A. $\dfrac{{4G{m^2}}}{{3{r^2}}}$
B. $\dfrac{{G{m^2}}}{{3{r^2}}}$
C. $\dfrac{{4G{m^2}}}{{{r^2}}}$
D. $\dfrac{{G{m^2}}}{{{r^2}}}$

Answer 1

We need to use Newton's universal law of gravitation to find the force on the mass at the origin due to the other individual masses on the x axis. The sum of the forces is a geometric progression with a sum to infinity.

Formula used: In this solution we will be using the following formulae;
$F = \dfrac{{G{m_1}{m_2}}}{{{r^2}}}$ where $F$ is the gravitational force of attraction between two bodies, ${m_1}$ and ${m_2}$ are the masses of the two bodies, and $r$ is the distance between them (their centres for non-point masses).
${S_\infty } = \dfrac{a}{{1 - r}}$ for $0 < r < 1$ where ${S_\infty }$ is the sum to infinity of a geometric series$a$ is the first term of the series and $r$ is the common ratio.

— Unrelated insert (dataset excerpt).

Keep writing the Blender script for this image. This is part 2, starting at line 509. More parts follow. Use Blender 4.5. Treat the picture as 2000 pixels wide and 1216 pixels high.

Complete step by step answer:
We see an infinite arrangement of point masses and we are to find the force due to this infinite array on the mass at the origin.
To do so, we use the Newton’s law which mathematically can be given as
$F = \dfrac{{G{m_1}{m_2}}}{{{r^2}}}$ where $F$ is the gravitational force of attraction between two bodies, ${m_1}$ and ${m_2}$ are the masses of the two bodies, and $r$ is the distance between them.
Hence, we have for the first mass to be
${F_1} = \dfrac{{Gmm}}{{{r^2}}}$
Similarly for the second mass on the origin mass we have
${F_2} = \dfrac{{Gmm}}{{{{\left( {2r} \right)}^2}}} = \dfrac{{Gmm}}{{4{r^2}}}$
Also, for the third mass
${F_3} = \dfrac{{Gmm}}{{{{\left( {4r} \right)}^2}}} = \dfrac{{Gmm}}{{16{r^2}}}$
But the force is the sum of all the individual forces as in
$F = {F_1} + {F_2} + {F_3} + ...$ since it continues to infinity.
Hence, we have that
$\Rightarrow F = \dfrac{{Gmm}}{{{r^2}}}\left[ {\dfrac{1}{1} + \dfrac{1}{4} + \dfrac{1}{{16}} + ...} \right]$
If observed, the sum in the bracket is a geometric progression with a common ratio of $\dfrac{1}{4}$
Also, the sum to infinity of a geometric progression can be given as
${S_\infty } = \dfrac{a}{{1 - r}}$ for $0 < r < 1$ where $a$ is the first term of the series and $r$ is the common ratio. Hence inserting known values
${S_\infty } = \dfrac{1}{{1 - \dfrac{1}{4}}}$
$\Rightarrow {S_\infty } = \dfrac{1}{{1 - \dfrac{1}{4}}} = \dfrac{1}{{\dfrac{3}{4}}} = \dfrac{4}{3}$.
Hence,
$F = \dfrac{{Gmm}}{{{r^2}}}\left[ {\dfrac{4}{3}} \right]$
$\Rightarrow F = \dfrac{{4G{m^2}}}{{3{r^2}}}$
Hence, the correct option is A.

Note: Note that in actuality, the masses cannot be to a literal infinity. The term infinity is used in this case to denote that the masses are numerous. Also, the common ratio is gotten from dividing any of the term by the preceding term as in
$r = \dfrac{1}{4} \div 1 = \dfrac{1}{{16}} \div \dfrac{1}{4} = \dfrac{1}{4}$